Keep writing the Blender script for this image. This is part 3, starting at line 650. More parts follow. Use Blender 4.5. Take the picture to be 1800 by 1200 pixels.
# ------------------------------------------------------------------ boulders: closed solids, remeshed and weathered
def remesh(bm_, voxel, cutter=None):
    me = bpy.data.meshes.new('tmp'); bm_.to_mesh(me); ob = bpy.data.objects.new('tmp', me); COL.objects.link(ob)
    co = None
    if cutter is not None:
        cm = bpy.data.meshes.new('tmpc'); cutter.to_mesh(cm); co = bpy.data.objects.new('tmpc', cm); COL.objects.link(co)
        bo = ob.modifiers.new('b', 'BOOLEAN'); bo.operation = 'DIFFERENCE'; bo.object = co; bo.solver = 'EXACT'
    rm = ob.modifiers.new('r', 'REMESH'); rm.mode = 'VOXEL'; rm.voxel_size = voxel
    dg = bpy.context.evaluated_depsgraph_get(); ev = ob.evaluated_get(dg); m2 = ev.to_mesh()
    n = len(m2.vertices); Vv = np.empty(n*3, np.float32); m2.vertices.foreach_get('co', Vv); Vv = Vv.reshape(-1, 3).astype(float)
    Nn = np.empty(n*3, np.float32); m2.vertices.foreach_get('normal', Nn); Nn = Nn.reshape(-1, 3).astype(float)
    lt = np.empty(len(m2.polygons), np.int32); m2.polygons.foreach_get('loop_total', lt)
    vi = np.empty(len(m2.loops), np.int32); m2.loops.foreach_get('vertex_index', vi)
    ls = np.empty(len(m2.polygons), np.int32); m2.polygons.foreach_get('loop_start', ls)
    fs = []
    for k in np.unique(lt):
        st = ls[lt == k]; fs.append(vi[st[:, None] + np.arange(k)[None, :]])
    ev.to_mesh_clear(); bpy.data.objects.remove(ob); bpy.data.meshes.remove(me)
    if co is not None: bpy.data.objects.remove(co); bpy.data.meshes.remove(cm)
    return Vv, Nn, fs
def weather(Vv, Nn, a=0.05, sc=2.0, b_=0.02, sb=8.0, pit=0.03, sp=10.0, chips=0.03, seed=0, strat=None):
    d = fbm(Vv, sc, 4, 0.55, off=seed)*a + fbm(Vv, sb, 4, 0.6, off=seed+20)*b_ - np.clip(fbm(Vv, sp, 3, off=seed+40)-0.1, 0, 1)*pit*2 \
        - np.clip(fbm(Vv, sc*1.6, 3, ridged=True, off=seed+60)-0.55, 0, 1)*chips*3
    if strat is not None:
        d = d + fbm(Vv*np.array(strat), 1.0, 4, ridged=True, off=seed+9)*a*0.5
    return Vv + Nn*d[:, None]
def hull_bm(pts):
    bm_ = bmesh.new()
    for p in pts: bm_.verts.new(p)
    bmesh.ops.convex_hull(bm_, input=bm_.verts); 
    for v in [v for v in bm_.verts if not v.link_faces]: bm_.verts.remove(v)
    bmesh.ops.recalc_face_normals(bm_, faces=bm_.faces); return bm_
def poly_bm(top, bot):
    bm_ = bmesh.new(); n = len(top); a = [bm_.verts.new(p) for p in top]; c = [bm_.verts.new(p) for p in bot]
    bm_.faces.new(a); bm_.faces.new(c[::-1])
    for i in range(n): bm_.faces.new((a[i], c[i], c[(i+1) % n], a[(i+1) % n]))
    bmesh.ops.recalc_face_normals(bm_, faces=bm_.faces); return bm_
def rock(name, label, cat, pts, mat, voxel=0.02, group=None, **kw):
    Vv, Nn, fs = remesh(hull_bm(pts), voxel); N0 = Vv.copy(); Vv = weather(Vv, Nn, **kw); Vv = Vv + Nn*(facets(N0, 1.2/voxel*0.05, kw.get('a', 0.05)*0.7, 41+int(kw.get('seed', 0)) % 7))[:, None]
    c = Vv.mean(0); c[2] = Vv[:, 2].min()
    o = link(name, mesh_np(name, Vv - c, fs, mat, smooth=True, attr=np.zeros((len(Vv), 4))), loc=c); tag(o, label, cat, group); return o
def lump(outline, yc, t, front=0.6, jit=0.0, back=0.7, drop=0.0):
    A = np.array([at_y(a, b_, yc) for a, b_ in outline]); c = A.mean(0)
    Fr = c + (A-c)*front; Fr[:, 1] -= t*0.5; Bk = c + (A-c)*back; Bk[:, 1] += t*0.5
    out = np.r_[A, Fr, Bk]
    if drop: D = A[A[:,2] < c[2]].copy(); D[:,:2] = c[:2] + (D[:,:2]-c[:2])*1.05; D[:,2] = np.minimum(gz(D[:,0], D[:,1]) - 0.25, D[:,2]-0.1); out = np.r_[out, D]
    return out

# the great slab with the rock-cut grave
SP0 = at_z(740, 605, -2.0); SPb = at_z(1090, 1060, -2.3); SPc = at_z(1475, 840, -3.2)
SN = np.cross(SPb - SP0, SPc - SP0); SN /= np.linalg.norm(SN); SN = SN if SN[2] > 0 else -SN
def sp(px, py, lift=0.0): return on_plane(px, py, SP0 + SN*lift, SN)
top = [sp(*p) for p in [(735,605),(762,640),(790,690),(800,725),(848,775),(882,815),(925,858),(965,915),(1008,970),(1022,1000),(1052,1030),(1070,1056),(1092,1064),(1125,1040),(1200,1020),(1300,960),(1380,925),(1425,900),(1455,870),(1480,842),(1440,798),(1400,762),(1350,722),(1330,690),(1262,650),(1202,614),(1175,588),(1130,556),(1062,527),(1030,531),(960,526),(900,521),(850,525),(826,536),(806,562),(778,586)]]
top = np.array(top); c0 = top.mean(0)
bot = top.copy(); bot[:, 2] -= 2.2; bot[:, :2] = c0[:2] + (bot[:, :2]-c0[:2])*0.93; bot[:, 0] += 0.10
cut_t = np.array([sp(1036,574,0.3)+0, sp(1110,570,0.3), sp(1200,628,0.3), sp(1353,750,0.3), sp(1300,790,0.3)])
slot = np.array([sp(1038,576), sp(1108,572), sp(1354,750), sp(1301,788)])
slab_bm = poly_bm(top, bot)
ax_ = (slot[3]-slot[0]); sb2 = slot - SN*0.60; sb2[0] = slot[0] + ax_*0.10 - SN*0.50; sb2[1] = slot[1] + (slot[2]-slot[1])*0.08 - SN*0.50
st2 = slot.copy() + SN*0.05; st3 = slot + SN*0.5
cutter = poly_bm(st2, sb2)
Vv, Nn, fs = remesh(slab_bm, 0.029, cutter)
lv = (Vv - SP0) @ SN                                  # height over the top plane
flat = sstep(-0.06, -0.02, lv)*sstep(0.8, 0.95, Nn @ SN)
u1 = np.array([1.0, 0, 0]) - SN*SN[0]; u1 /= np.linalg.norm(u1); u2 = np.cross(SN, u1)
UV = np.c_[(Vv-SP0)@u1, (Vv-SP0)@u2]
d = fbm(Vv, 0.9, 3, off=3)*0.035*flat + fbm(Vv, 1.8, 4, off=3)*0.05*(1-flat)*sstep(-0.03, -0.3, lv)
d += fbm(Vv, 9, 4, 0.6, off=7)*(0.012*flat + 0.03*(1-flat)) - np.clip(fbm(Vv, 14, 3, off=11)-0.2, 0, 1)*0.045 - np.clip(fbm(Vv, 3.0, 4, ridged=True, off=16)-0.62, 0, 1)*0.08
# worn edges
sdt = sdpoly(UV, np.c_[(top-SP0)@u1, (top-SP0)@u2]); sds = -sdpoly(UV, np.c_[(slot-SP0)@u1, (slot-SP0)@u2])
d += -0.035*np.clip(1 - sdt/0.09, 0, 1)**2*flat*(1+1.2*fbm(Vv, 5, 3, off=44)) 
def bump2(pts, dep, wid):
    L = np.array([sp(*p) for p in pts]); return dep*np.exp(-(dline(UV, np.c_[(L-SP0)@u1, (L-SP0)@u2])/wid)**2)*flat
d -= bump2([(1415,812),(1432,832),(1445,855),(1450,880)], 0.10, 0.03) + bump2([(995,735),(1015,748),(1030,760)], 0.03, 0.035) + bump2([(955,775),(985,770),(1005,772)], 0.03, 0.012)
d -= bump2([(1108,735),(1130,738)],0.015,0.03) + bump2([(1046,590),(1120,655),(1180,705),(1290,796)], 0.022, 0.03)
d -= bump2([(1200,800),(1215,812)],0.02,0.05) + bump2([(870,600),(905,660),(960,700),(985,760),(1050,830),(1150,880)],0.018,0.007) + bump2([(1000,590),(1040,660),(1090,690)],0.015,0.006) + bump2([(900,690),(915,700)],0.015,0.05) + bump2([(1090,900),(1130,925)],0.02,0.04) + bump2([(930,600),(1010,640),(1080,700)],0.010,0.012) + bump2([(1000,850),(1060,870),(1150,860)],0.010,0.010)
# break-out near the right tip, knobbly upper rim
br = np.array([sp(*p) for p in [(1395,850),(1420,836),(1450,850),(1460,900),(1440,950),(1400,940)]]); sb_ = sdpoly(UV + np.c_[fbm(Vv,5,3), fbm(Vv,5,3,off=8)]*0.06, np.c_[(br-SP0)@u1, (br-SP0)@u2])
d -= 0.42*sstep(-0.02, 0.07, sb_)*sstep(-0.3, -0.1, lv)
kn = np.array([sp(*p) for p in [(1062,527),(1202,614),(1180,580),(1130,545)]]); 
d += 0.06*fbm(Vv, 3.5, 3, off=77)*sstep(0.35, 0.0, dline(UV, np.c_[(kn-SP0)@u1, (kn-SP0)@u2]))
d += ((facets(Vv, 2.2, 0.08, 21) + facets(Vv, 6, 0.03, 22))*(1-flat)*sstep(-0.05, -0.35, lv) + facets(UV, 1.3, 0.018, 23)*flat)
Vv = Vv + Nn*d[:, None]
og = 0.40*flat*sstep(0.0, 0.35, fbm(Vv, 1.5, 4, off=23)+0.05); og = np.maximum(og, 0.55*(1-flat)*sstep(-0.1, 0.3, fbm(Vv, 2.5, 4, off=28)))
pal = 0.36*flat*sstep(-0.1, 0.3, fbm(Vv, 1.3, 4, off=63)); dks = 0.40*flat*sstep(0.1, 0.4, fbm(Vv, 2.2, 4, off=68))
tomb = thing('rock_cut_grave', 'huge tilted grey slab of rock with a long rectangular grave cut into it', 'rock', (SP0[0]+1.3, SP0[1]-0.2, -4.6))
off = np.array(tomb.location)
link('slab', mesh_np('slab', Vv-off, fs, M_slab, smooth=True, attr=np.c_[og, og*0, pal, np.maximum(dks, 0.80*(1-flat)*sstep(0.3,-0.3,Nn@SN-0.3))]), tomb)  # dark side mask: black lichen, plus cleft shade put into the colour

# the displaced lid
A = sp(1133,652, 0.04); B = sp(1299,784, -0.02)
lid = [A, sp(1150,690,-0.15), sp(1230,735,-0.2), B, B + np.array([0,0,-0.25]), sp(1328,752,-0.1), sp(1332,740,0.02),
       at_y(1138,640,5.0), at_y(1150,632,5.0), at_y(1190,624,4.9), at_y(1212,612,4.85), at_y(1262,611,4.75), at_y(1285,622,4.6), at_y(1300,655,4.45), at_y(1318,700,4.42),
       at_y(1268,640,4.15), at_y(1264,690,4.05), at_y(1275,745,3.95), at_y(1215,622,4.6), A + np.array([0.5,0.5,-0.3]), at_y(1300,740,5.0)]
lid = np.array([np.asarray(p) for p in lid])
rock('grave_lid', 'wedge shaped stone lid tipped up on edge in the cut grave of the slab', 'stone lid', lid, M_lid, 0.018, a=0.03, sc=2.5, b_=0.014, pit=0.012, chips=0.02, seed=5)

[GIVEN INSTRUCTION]
Report each line in the data that holds the word "smooth".

[TASK RESULT]
    o = link(name, mesh_np(name, Vv - c, fs, mat, smooth=True, attr=np.zeros((len(Vv), 4))), loc=c); tag(o, label, cat, group); return o
link('slab', mesh_np('slab', Vv-off, fs, M_slab, smooth=True, attr=np.c_[og, og*0, pal, np.maximum(dks, 0.80*(1-flat)*sstep(0.3,-0.3,Nn@SN-0.3))]), tomb)  # dark side mask: black lichen, plus cleft shade put into the colour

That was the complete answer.